There's been some discussion here and elsewhere about Judy Miller's comments about the 'clearance' given her. How she may have abused her Top Secret clearance. Or the
NYT should fire her. Or she was collecting 2 paychecks. Christian Dem in NC posted a
diary about an
article by Bill Lynch, where he suggests that she put herself in a corner by agreeing to be mum in return for access to classified information. Indeed, that would be stupid, as a journalist then would have no way to get out her scoop. Another problem might be the
NYT employing a secret agent. But Judy wasn't anything of the sort (though it's not without
precedent).
But Lynch also suggests that she may remain under a blanket secrecy oath, and thus be unable to fess up to Fitzgerald, else she be whisked off for rendition. But it isn't the case.
Let's look at the relevant passages again:
My Four Hours Testifying in the Federal Grand Jury Room
He asked, for example, whether I had discussed my security status with Mr. Libby. During the Iraq war, the Pentagon had given me clearance to see secret information as part of my assignment "embedded" with a special military unit hunting for unconventional weapons.
Fitzgerald is simply getting on the record the fact that, to Judy Miller's knowlege, Libby did not ensure that she had the right to know how Valerie Wilson was employed. The second part, her 'clearance' is another thing entirely and involves a special note Rummy signed for her so she could tag along with MET Alpha. That was negotiated with the help of "an editor" at NYT and was not much more than what a lot of other journalists had. The reason it was so special is that what they were looking to dig up (namely, some credibility for the administration) was so "special" and she would have had to agree not to divulge certain information they came across until it was vetted.
The Source of the Trouble
According to Pomeroy, as well as an editor at the Times, Miller had helped negotiate her own embedding agreement with the Pentagon--an agreement so sensitive that, according to one Times editor, Rumsfeld himself signed off on it. Although she never fully acknowledged the specific terms of that arrangement in her articles, they were as stringent as any conditions imposed on any reporter in Iraq. "Any articles going out had to be, well, censored," Pomeroy told me. "The mission contained some highly classified elements and people, what we dubbed the `Secret Squirrels,' and their `sources and methods' had to be protected and a war was about to start." Before she filed her copy, it would be censored by a colonel who often read the article in his sleeping bag, clutching a small flashlight between his teeth. (When reporters attended tactical meetings with battlefield commanders, they faced similar restrictions.)

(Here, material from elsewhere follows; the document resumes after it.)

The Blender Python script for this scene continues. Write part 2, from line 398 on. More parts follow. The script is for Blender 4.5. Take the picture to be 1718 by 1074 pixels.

And they hated having her along, apparently: "She's lucky we didn't shoot her." (props to madhaus for the link) Obviously no double-oh operative, our Jude. No, just another flack being a PITA out in the desert. Anyway, it was no Top Secret clearance. She was carrying water for the Neo Cons so they told the grunts to take her along.
But back to her article:
I told Mr. Fitzgerald that Mr. Libby might have thought I still had security clearance, given my special embedded status in Iraq.
So Fitzgerald knows about it. Maybe he'll even have a look at the agreement. Perhaps call in Rummy to discuss it. But it's obvious it's absolutely nothing like the sort of clearance she would require to get anywhere remotely close to knowing how Valerie Wilson was employed by the government. No, the 'clearance' Judy had was nothing more than a "double super secret" press pass.